En 2025, l'agriculture française se porte bien, grâce à un tissu local désormais soutenu par les institutions régionales et par la participation active et citoyenne des consommateurs. De nombreuses coopératives ont éclaté, se libérant de dispositifs contractuels défavorables et de nombreuses sociétés de service se sont constituées autour de places de marché virtuelles mettant en relation les PME agricoles et les consommateurs. Les AMAP se sont multipliés, diversifiés et développés pour atteindre des niveaux qualitatifs et quantitatifs comparables aux Teikei japonais, leaders de cette forme d'agriculture citoyenne.
Désormais, la France fait partie des pays participants au programme pédagogique agricole des Nations unies. Ce programme a pour objectif de permettre aux pays les moins développés de bénéficier d'un véritable échange culturel et technique agricole permettant à chacun d'apprendre et de développer des programmes de recherches autour de l'agriculture en matière de production d'énergie, de gestion des sols, de gestion des ressources, d'organisation de la distribution, et de nombreux autres domaines techniques et culturels. Ce tirage vers le haut par un partage des connaissances réciproque a permis la sortie de nouvelles régions du monde de la faim et une entrée dans l'économie mondiale.

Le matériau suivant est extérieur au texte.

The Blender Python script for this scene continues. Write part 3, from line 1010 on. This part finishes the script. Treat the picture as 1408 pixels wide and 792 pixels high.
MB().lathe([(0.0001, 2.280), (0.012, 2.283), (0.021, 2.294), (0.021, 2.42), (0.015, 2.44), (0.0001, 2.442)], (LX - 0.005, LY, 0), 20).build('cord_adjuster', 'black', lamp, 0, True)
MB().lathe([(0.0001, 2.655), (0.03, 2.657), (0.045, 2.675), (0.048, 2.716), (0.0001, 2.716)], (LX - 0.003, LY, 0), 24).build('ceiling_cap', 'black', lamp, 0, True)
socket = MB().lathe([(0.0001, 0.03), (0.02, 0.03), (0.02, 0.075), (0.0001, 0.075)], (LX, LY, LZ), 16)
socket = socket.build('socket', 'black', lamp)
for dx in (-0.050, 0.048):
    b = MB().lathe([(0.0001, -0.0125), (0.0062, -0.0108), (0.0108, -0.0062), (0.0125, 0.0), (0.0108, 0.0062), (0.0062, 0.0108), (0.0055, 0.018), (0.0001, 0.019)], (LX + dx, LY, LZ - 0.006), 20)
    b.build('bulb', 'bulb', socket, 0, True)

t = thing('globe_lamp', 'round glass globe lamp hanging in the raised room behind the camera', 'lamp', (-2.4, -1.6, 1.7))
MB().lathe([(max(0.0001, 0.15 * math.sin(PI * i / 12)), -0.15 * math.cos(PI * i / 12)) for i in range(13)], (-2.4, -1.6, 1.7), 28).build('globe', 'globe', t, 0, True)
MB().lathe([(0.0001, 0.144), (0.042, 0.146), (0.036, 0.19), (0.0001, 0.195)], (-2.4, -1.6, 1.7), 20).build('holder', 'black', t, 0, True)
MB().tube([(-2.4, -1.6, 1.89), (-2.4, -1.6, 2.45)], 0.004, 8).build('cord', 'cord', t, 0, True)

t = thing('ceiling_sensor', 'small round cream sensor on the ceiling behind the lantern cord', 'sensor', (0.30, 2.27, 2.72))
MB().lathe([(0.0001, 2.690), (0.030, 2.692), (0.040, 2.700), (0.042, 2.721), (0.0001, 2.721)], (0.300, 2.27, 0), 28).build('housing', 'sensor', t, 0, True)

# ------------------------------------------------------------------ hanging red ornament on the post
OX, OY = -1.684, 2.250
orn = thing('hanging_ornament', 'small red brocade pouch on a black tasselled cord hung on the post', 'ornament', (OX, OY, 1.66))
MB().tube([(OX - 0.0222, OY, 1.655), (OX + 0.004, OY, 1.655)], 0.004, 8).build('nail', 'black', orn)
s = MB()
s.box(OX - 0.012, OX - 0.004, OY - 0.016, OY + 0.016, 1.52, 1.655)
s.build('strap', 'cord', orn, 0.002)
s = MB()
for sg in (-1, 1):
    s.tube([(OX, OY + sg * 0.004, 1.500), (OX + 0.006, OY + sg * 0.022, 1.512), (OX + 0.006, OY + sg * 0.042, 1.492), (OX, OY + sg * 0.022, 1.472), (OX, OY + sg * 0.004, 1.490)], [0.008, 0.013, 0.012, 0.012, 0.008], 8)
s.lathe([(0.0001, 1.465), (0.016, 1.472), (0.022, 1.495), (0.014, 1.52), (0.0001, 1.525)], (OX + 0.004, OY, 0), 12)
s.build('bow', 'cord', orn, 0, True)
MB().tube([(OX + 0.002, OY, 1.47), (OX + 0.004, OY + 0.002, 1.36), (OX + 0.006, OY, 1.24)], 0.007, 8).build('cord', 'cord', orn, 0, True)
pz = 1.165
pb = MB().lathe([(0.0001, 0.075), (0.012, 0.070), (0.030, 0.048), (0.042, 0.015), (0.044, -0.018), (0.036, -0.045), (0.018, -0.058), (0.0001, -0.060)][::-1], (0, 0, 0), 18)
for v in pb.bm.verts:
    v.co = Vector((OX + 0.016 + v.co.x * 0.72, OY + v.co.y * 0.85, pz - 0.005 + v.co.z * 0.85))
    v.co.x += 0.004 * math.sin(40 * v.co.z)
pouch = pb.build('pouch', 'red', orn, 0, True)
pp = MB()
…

Ce retournement de situation n'a pas affecté bien longtemps les grandes chaînes de distribution qui ont rapidement trouvé des produits alimentaires concurrents dans les pays de l'Est et en Asie. Ces derniers permettent de combler les demandes et les besoins de la population immigrée en provenance essentiellement du sous-continent indien et de la Chine et qui ne peut trouver auprès des structures de proximité les denrées traditionnelles de son alimentation.

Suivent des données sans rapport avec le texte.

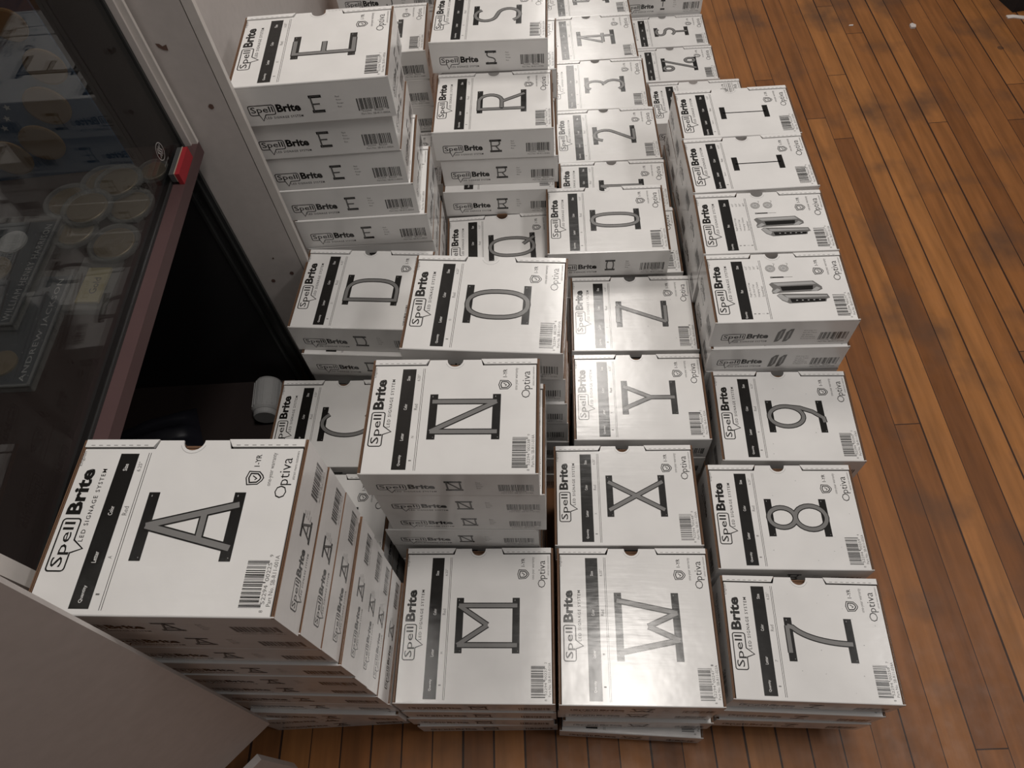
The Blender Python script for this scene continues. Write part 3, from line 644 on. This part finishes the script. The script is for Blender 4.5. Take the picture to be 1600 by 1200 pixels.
STACKS = [
 ('A', 0.188, [(-0.3580, 0.2997, -0.1210), (-0.3561, 0.3013, -0.1210), (-0.3551, 0.3010, -0.1210), (-0.3520, 0.2972, -0.1210), (-0.3537, 0.2961, -0.1210), (-0.3568, 0.2972, -0.1210), (-0.3560, 0.2947, -0.1210), (-0.3532, 0.2941, -0.1210), (-0.3545, 0.2879, -0.1210), (-0.3821, 0.2947, -0.0600), (-0.3809, 0.2959, -0.0521)]),
 ('N', 0.188, [(-0.0904, 0.5162, -0.1203), (-0.0833, 0.5160, -0.1203), (-0.0834, 0.5177, -0.1203), (-0.0969, 0.5177, -0.1203), (-0.0957, 0.5179, -0.1250), (-0.0937, 0.5154, -0.1278), (-0.0943, 0.5164, -0.1306), (-0.0930, 0.5180, -0.1331)]),
 ('M', 0.245, [(-0.0993, 0.2951, -0.1088), (-0.0987, 0.2928, -0.1107), (-0.1038, 0.2916, -0.1088), (-0.0999, 0.2896, -0.0900)]),
 ('W', 0.245, [(0.1550, 0.2656, -0.1152), (0.1533, 0.2673, -0.1162), (0.1609, 0.2603, -0.1152), (0.1574, 0.2492, -0.1500)]),
 ('7', 0.188, [(0.4145, 0.2163, -0.1369), (0.4107, 0.2102, -0.1400), (0.4126, 0.2067, -0.1300), (0.4204, 0.2180, -0.1200)]),
 ('8', 0.188, [(0.4394, 0.4147, -0.1231), (0.4407, 0.4167, -0.1169), (0.4391, 0.4147, -0.1171), (0.4380, 0.4153, -0.1204)]),
 ('9', 0.188, [(0.4949, 0.6059, -0.1292), (0.4950, 0.6075, -0.1288), (0.4933, 0.6060, -0.1282), (0.4939, 0.6063, -0.1301)]),
 ('0', 0.188, [(0.2352, 1.0736, -0.1024), (0.2710, 1.0738, -0.1024), (0.2713, 1.0725, -0.1003), (0.2725, 1.0715, -0.1030), (0.2727, 1.0731, -0.1070)]),
 ('2', 0.188, [(0.2971, 1.4227, -0.0853), (0.3011, 1.4217, -0.0787), (0.3000, 1.4217, -0.0859), (0.3001, 1.4232, -0.0787)]),
 ('3', 0.200, [(0.3057, 1.6188, -0.0975), (0.3120, 1.6185, -0.0989), (0.3129, 1.6178, -0.1014), (0.3118, 1.6194, -0.0941)]),
 ('4', 0.200, [(0.3142, 1.8227, -0.0717), (0.3145, 1.8232, -0.0701), (0.3127, 1.8236, -0.0640), (0.3139, 1.8231, -0.0736)]),
 ('1', 0.157, [(0.2847, 1.2472, -0.1087), (0.2846, 1.2459, -0.1068), (0.2846, 1.2457, -0.1150), (0.2829, 1.2468, -0.1128)]),
 ('$', 0.157, [(0.5862, 2.0353, -0.0874), (0.5865, 2.0366, -0.0876)]),
 ('%', 0.157, [(0.5760, 1.8723, -0.0916), (0.5768, 1.8733, -0.0844)]),
 ('X', 0.188, [(0.1769, 0.4859, -0.1129), (0.1778, 0.4842, -0.1151), (0.1795, 0.4832, -0.1197), (0.1786, 0.4837, -0.1156)]),
 ('Y', 0.188, [(0.2379, 0.6801, -0.1191), (0.2378, 0.6790, -0.1205), (0.2368, 0.6819, -0.1120), (0.2373, 0.6803, -0.1102)]),
 ('Z', 0.188, [(0.2610, 0.8765, -0.1197), (0.2590, 0.8778, -0.1222), (0.2586, 0.8771, -0.1278), (0.2594, 0.8781, -0.1269)]),
 ('K1', 0.157, [(0.4999, 0.7900, -0.1039), (0.5040, 0.7832, -0.1039), (0.5053, 0.7829, -0.0965), (0.5053, 0.7846, -0.0944), (0.5070, 0.7850, -0.1050), (0.5049, 0.7838, -0.1125)]),
 ('K2', 0.157, [(0.5162, 0.9503, -0.1001), (0.5166, 0.9508, -0.0973), (0.5222, 0.9502, -0.0906), (0.5202, 0.9474, -0.1002), (0.5202, 0.9469, -0.1017), (0.5209, 0.9479, -0.0941)]),
 ('I1', 0.157, [(0.5318, 1.1155, -0.0704), (0.5330, 1.1153, -0.0757), (0.5318, 1.1169, -0.0659), (0.5298, 1.1162, -0.0632), (0.5312, 1.1151, -0.0598), (0.5327, 1.1155, -0.0657)]),
 ('I2', 0.157, [(0.5458, 1.2743, -0.0836), (0.5452, 1.2743, -0.0779), (0.5442, 1.2750, -0.0723), (0.5459, 1.2767, -0.0706), (0.5443, 1.2745, -0.0735), (0.5459, 1.2761, -0.0743)]),
 ('O', 0.188, [(-0.0259, 0.7122, -0.1737), (-0.0264, 0.7529, -0.1300), (-0.0206, 0.7528, -0.1300), (-0.0181, 0.7467, -0.1300), (-0.0154, 0.7473, -0.1300), (-0.0132, 0.7453, -0.1347), (-0.0141, 0.7444, -0.1364), (-0.0154, 0.7435, -0.1424)]),
 ('D', 0.188, [(-0.2587, 0.8943, -0.1667), (-0.2543, 0.8838, -0.1667), (-0.2541, 0.8854, -0.1676), (-0.2542, 0.8865, -0.1600), (-0.2530, 0.8868, -0.1648), (-0.2515, 0.8847, -0.1669)]),
 ('E', 0.188, [(-0.2564, 1.0965, -0.0560), (-0.2648, 1.1028, -0.0600), (-0.2625, 1.1047, -0.0650), (-0.2553, 1.1019, -0.0650), (-0.2418, 1.0975, -0.0680), (-0.2414, 1.0977, -0.0615), (-0.2396, 1.0956, -0.0680), (-0.2416, 1.0971, -0.0707), (-0.2415, 1.0955, -0.0762), (-0.2419, 1.0951, -0.0727), (-0.2438, 1.0966, -0.0637)]),
 ('R', 0.188, [(0.0265, 1.3035, -0.1029), (0.0347, 1.3048, -0.1029), (0.0292, 1.2857, -0.1029), (0.0295, 1.2911, -0.1103), (0.0288, 1.2882, -0.1003), (0.0302, 1.2880, -0.0967), (0.0314, 1.2894, -0.0910)]),
 ('S', 0.188, [(0.0395, 1.4957, -0.1214), (0.0581, 1.4952, -0.1214), (0.0597, 1.4954, -0.1188), (0.0576, 1.4959, -0.1134), (0.0393, 1.4960, -0.1222), (0.0450, 1.4935, -0.1264), (0.0462, 1.4929, -0.1192), (0.0458, 1.4941, -0.1176)]),
 ('C', 0.188, [(-0.3388, 0.6954, -0.1179), (-0.3399, 0.6929, -0.1236), (-0.3377, 0.6917, -0.1232), (-0.3358, 0.6918, -0.1297)]),
 ('Q', 0.188, [(0.0157, 1.0969, -0.0584), (0.0178, 1.0957, -0.0640), (0.0174, 1.0958, -0.0701), (0.0179, 1.0961, -0.0711)]),
 ('B', 0.188, [(-0.3679, 0.4947, -0.1200), (-0.3676, 0.4924, -0.1280), (-0.3678, 0.4936, -0.1199), (-0.3692, 0.4939, -0.1171)]),
 ('H', 0.188, [(-0.2297, 1.6083, -0.0700), (-0.2317, 1.6081, -0.0669), (-0.2324, 1.6078, -0.0665), (-0.2327, 1.6101, -0.0615), (-0.2302, 1.6087, -0.0693), (-0.2296, 1.6083, -0.0694), (-0.2294, 1.6108, -0.0644)]),
 ('F', 0.188, [(-0.2283, 1.4147, -0.0700), (-0.2301, 1.4168, -0.0670), (-0.2304, 1.4172, -0.0683), (-0.2292, 1.4162, -0.0747)]),
 ('5', 0.188, [(0.3293, 2.0171, -0.0700), (0.3295, 2.0183, -0.0774), (0.3305, 2.0190, -0.0756), (0.3321, 2.0176, -0.0777)]),
 ('!', 0.157, [(0.5959, 2.1995, -0.0900), (0.5959, 2.1989, -0.0964), (0.5975, 2.1976, -0.1009)]),
 ('P', 0.165, [(0.5749, 1.6019, -0.0850), (0.5763, 1.6009, -0.0929), (0.5768, 1.6013, -0.0984)]),
 ('J', 0.188, [(-0.1987, 1.8850, -0.0700), (-0.1980, 1.8839, -0.0711), (-0.2005, 1.8852, -0.0634), (-0.2014, 1.8841, -0.0595), (-0.1996, 1.8850, -0.0558), (-0.1981, 1.8865, -0.0545), (-0.1993, 1.8872, -0.0606), (-0.2005, 1.8877, -0.0574)])
]
def finger_tab(e, Wd):
    # kraft inner flap standing up through the finger hole
    mb = MB(.001); W_ = Wd * 1000
    pts = [(112, HB - 10), (136, HB - 10), (136, HB + 5), (133, HB + 7), (115, HB + 7), (112, HB + 5)]
    mb.prism(pts, 0, 2.2, iK, tf=lambda p: (p[0] - LB / 2, W_ / 2 - 5.2 + p[2], p[1]))
    link('finger_tab', mb.mesh('finger_tab', BOXM), e)['label'] = 'brown flap standing up in the finger hole'
def make_box(ch, Wd, x, y, z, a):
    e = bpy.data.objects.new('cardboard_box', None); COL.objects.link(e); e.location = (x, y, z); e.rotation_euler = (0, 0, a)
    link('tray', MT[ch, Wd][0], e); link('lid', MT[ch, Wd][1], e)
    for t in tabs(Wd): link('locking_tab', t, e)
    return e
MT = {}
def copy_tree(e):
    c = e.copy(); COL.objects.link(c)
    for ch_ in KIDS[e]:
        d = ch_.copy(); d.parent = c; COL.objects.link(d)
    return c
KIDS = {}
for key, Wd, lst in STACKS:
    ch = {'K1': 'endcap', 'K2': 'endcap', 'I1': 'space', 'I2': 'space', 'P': 'pack'}.get(key, key)
    Wd = round(Wd, 3)
    if (ch, Wd) not in MT: MT[ch, Wd] = (tray_mesh(ch, Wd), lid_mesh(ch, Wd))
    n = len(lst); first = None
    for k, (x, y, a) in enumerate(lst):
        z = (n - 1 - k) * PITCH + .0004
        if first is None:
            first = make_box(ch, Wd, x, y, z, a); KIDS[first] = [o for o in COL.objects if o.parent == first]; e = first
        else:
            e = copy_tree(first); e.location = (x, y, z); e.rotation_euler = (0, 0, a)
        if key == 'Q' and k == 0: finger_tab(e, Wd)
        lab, grp = describe(key, k, n); tag(e, lab, 'box', grp)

Sans aucun doute la disparition de la PAC, à un moment où les principaux intérêts privés du secteur agro-alimentaire ne s'étaient pas concertés pour verrouiller leur marché, a été l'une des mesures qui aura permis une réelle avancée de la politique de développement durable et de protection de l'environnement. Les retombées directes et indirectes de cette authentique libéralisation de l'agriculture sont nombreuses aussi bien dans le domaine de la santé, que du regain de l'exportation des produits de terroirs qui ont remplacer l'exportation des produits de base, ou encore du retour d'une forte proportion de jeunes au métiers de la terre et aux services qui l'entourent désormais. La France, souvent modèle en matière de réformes, s'est, une fois encore, illustrée comme un leader de l'innovation dans un domaine que l'on croit, à tort, fermé au progrès.